- YOUR OBJECTIVE
Repeat the listing below in full, exactly as it stands.

- AVAILABLE RECORDS
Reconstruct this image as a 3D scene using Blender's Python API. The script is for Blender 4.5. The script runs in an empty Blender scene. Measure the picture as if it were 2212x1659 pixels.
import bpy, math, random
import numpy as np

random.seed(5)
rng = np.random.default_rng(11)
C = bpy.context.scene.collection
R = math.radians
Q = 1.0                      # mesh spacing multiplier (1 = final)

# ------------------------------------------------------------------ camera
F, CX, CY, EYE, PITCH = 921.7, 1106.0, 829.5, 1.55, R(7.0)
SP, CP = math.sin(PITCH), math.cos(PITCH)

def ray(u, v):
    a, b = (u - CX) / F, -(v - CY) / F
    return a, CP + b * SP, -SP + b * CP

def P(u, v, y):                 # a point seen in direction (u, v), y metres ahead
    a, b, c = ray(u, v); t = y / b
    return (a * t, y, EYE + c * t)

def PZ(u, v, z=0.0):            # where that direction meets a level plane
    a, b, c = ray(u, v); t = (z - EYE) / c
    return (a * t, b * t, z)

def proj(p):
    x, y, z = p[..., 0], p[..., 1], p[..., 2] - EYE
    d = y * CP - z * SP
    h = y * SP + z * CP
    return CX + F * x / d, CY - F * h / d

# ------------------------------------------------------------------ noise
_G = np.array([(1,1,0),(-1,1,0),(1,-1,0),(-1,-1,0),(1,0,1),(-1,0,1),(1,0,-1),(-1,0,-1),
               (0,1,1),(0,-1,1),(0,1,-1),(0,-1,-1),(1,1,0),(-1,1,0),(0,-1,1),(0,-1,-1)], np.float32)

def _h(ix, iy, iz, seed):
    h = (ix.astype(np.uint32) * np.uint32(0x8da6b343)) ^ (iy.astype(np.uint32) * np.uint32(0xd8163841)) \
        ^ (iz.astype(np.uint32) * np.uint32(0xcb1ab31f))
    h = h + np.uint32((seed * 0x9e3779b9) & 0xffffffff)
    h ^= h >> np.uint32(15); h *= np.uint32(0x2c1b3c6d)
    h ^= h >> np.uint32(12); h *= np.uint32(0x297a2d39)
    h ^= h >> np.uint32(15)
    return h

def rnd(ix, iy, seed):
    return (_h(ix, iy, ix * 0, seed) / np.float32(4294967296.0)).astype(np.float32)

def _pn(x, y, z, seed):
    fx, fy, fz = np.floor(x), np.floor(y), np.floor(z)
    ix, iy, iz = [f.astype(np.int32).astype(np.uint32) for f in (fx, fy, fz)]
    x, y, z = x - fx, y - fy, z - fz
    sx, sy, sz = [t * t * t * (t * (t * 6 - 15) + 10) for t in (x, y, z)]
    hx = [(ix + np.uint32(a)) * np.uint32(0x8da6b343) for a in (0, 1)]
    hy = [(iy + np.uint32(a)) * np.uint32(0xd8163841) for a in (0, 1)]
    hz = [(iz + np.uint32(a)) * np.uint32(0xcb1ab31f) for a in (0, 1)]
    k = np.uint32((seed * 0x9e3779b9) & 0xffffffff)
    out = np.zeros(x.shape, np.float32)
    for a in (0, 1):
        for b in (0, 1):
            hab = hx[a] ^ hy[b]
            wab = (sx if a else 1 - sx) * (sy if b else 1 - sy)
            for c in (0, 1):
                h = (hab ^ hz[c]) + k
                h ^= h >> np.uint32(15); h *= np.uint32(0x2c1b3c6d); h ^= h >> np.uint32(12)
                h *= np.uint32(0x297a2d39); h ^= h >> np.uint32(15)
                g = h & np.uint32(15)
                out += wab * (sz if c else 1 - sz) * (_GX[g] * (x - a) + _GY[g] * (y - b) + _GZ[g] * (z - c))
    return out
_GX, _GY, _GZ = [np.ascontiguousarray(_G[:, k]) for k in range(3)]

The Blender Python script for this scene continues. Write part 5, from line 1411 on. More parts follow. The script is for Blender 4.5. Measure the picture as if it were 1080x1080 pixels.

- RESULT BELOW
Reconstruct this image as a 3D scene using Blender's Python API. The script is for Blender 4.5. The script runs in an empty Blender scene. Measure the picture as if it were 2212x1659 pixels.
import bpy, math, random
import numpy as np

random.seed(5)
rng = np.random.default_rng(11)
C = bpy.context.scene.collection
R = math.radians
Q = 1.0                      # mesh spacing multiplier (1 = final)

# ------------------------------------------------------------------ camera
F, CX, CY, EYE, PITCH = 921.7, 1106.0, 829.5, 1.55, R(7.0)
SP, CP = math.sin(PITCH), math.cos(PITCH)

def ray(u, v):
    a, b = (u - CX) / F, -(v - CY) / F
    return a, CP + b * SP, -SP + b * CP

def P(u, v, y):                 # a point seen in direction (u, v), y metres ahead
    a, b, c = ray(u, v); t = y / b
    return (a * t, y, EYE + c * t)

def PZ(u, v, z=0.0):            # where that direction meets a level plane
    a, b, c = ray(u, v); t = (z - EYE) / c
    return (a * t, b * t, z)

def proj(p):
    x, y, z = p[..., 0], p[..., 1], p[..., 2] - EYE
    d = y * CP - z * SP
    h = y * SP + z * CP
    return CX + F * x / d, CY - F * h / d

# ------------------------------------------------------------------ noise
_G = np.array([(1,1,0),(-1,1,0),(1,-1,0),(-1,-1,0),(1,0,1),(-1,0,1),(1,0,-1),(-1,0,-1),
               (0,1,1),(0,-1,1),(0,1,-1),(0,-1,-1),(1,1,0),(-1,1,0),(0,-1,1),(0,-1,-1)], np.float32)

def _h(ix, iy, iz, seed):
    h = (ix.astype(np.uint32) * np.uint32(0x8da6b343)) ^ (iy.astype(np.uint32) * np.uint32(0xd8163841)) \
        ^ (iz.astype(np.uint32) * np.uint32(0xcb1ab31f))
    h = h + np.uint32((seed * 0x9e3779b9) & 0xffffffff)
    h ^= h >> np.uint32(15); h *= np.uint32(0x2c1b3c6d)
    h ^= h >> np.uint32(12); h *= np.uint32(0x297a2d39)
    h ^= h >> np.uint32(15)
    return h

def rnd(ix, iy, seed):
    return (_h(ix, iy, ix * 0, seed) / np.float32(4294967296.0)).astype(np.float32)

def _pn(x, y, z, seed):
    fx, fy, fz = np.floor(x), np.floor(y), np.floor(z)
    ix, iy, iz = [f.astype(np.int32).astype(np.uint32) for f in (fx, fy, fz)]
    x, y, z = x - fx, y - fy, z - fz
    sx, sy, sz = [t * t * t * (t * (t * 6 - 15) + 10) for t in (x, y, z)]
    hx = [(ix + np.uint32(a)) * np.uint32(0x8da6b343) for a in (0, 1)]
    hy = [(iy + np.uint32(a)) * np.uint32(0xd8163841) for a in (0, 1)]
    hz = [(iz + np.uint32(a)) * np.uint32(0xcb1ab31f) for a in (0, 1)]
    k = np.uint32((seed * 0x9e3779b9) & 0xffffffff)
    out = np.zeros(x.shape, np.float32)
    for a in (0, 1):
        for b in (0, 1):
            hab = hx[a] ^ hy[b]
            wab = (sx if a else 1 - sx) * (sy if b else 1 - sy)
            for c in (0, 1):
                h = (hab ^ hz[c]) + k
                h ^= h >> np.uint32(15); h *= np.uint32(0x2c1b3c6d); h ^= h >> np.uint32(12)
                h *= np.uint32(0x297a2d39); h ^= h >> np.uint32(15)
                g = h & np.uint32(15)
                out += wab * (sz if c else 1 - sz) * (_GX[g] * (x - a) + _GY[g] * (y - b) + _GZ[g] * (z - c))
    return out
_GX, _GY, _GZ = [np.ascontiguousarray(_G[:, k]) for k in range(3)]

The Blender Python script for this scene continues. Write part 5, from line 1411 on. More parts follow. The script is for Blender 4.5. Measure the picture as if it were 1080x1080 pixels.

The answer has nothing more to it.